As Many as 80,000 Assyrian Christians Have Fled Iraq
This article is from the archive of The New York Sun before the launch of its new website in 2022. The Sun has neither altered nor updated such articles but will seek to correct any errors, mis-categorizations or other problems introduced during transfer.

WASHINGTON – Representatives of Iraq’s minority Assyrian Christian community are charging that their numbers in the country are sharply and rapidly dwindling as many flee to border states to escape persecution.
In a pointed statement released yesterday, the chairman of the Religious Freedom Coalition on Persecution of Christian Iraqis, William Murray, said that between 60,000 and 80,000 Chaldo-Assyrian Christians have fled Iraq since the fall of Baghdad in 2003.
“Christian women are harassed, have acid thrown into their faces, are kidnapped and raped,” Mr. Murray wrote. “They seek some safety behind the Muslim hajib. Many Islamists incorrectly accuse Iraqi Christians of being agents of the American military or other elements of the so-called Christian West.” The statement went on to accuse Muslim terrorists of kidnapping Christian children and bombing churches and Christian businesses.

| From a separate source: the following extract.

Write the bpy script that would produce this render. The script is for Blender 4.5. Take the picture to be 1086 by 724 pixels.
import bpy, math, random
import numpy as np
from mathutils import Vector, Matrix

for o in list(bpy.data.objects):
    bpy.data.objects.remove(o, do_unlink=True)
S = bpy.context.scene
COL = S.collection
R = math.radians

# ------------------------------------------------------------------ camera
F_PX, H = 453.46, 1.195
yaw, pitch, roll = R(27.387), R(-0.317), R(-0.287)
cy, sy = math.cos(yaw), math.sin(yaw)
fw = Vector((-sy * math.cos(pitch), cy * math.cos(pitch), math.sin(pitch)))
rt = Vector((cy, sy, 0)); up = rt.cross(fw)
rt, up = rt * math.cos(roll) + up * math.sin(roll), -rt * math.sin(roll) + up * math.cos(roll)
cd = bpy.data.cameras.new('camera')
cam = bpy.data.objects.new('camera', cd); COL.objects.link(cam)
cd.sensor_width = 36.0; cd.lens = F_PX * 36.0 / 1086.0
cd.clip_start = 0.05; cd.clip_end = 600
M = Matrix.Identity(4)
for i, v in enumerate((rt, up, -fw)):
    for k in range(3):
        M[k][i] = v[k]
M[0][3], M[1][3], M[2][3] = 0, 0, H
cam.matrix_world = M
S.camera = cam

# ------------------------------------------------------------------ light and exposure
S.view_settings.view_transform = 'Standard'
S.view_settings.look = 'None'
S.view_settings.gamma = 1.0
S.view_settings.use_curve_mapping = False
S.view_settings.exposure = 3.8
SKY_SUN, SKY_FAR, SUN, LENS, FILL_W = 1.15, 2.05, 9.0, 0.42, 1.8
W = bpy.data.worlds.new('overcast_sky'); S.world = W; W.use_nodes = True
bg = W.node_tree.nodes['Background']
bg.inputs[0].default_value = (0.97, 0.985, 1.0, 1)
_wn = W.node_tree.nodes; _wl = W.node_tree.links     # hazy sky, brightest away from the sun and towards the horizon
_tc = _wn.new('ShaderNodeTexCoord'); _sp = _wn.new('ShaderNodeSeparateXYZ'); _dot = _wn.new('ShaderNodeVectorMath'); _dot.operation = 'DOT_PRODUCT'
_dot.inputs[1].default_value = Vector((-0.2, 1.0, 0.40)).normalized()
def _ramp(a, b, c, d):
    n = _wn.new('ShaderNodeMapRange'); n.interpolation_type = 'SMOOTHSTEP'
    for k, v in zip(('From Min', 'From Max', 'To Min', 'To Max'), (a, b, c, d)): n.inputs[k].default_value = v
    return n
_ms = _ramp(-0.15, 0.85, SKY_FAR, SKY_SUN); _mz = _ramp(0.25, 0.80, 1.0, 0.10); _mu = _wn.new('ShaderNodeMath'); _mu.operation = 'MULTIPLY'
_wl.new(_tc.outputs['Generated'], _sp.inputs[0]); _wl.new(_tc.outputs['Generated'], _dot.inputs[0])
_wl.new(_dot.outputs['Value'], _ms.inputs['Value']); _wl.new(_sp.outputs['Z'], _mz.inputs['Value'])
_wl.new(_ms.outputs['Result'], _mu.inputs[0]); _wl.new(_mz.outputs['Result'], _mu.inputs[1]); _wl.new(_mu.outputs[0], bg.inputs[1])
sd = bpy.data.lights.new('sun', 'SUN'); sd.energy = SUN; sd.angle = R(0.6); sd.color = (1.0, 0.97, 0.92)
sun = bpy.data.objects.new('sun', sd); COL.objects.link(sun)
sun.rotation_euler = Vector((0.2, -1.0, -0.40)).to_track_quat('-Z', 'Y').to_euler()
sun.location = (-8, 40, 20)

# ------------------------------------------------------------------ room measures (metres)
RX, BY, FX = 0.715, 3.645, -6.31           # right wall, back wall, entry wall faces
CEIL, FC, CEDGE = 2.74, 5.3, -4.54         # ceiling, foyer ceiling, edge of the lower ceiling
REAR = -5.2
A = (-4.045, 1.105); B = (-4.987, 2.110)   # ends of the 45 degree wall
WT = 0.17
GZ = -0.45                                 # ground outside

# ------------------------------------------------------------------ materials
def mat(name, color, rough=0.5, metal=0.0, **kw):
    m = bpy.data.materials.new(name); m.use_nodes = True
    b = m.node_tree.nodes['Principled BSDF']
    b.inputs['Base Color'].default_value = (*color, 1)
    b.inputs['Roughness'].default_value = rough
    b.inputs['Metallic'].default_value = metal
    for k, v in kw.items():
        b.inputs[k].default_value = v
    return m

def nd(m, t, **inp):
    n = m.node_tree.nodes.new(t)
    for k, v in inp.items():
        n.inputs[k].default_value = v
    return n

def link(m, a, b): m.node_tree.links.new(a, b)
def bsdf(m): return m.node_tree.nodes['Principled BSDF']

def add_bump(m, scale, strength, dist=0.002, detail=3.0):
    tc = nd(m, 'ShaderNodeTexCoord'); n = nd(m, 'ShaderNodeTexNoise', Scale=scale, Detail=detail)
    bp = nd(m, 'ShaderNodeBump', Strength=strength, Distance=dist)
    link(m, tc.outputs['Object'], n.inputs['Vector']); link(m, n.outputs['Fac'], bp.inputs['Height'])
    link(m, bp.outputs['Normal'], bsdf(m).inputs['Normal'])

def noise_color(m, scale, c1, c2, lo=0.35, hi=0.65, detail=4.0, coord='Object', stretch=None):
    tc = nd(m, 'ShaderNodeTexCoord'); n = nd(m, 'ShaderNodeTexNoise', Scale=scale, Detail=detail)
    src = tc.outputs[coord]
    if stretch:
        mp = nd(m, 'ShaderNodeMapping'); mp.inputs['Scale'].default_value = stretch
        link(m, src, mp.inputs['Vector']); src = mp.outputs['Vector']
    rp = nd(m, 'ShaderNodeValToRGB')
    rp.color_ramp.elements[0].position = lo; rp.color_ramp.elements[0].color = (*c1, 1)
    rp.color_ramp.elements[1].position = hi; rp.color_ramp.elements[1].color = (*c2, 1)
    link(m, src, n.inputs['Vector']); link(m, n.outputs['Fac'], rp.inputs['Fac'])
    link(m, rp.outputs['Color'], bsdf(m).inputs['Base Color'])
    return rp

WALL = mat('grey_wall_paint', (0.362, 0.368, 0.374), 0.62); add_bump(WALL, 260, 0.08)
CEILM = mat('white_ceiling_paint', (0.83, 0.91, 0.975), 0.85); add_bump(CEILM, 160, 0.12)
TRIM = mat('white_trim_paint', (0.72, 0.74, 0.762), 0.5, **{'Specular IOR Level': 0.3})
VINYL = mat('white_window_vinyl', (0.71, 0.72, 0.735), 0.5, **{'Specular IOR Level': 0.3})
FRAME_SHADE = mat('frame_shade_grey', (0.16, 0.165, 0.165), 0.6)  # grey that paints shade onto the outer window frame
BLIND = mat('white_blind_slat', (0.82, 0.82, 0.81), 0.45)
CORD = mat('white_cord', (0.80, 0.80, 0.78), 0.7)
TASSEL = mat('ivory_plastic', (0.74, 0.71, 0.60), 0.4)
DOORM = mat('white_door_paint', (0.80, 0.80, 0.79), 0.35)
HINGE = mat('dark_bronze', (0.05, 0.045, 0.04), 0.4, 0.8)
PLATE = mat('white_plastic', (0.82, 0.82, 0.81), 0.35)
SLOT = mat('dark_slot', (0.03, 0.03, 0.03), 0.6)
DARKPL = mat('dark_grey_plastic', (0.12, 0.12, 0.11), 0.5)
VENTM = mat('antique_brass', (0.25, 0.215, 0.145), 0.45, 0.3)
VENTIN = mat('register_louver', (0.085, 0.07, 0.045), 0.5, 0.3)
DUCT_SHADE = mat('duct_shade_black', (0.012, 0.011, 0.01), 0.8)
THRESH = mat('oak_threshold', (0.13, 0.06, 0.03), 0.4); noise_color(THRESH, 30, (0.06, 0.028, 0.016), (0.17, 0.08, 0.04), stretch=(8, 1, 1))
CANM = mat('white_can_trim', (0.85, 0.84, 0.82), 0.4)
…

The Aramaic-speaking Chaldo-Assyrians claim to be one of the world’s first Christian communities, dating back to the time of the Apostles. The State Department’s only figures on the group’s recent exodus from Iraq were made public in January. The department’s annual human rights report charged that at least 30,000 had fled to Syria from Iraq since March 2004. Chaldo-Assyrian representatives say that 1 million remain in Iraq.
“We think the number of Chaldo-Assyrians who have fled Iraq is closer to 80,000,” the project director of the Iraq Sustainable Democracy Project, Michael Youash, said yesterday. “Our networks within Syria and Jordan and Turkey are feeding back their estimates based on their work to relieve the hardships of these people in the absence of the international community’s assistance to them.”
Mr. Youash’s group is a Chaldo-Assyrian organization that monitors the status of minorities in post-Saddam Iraq.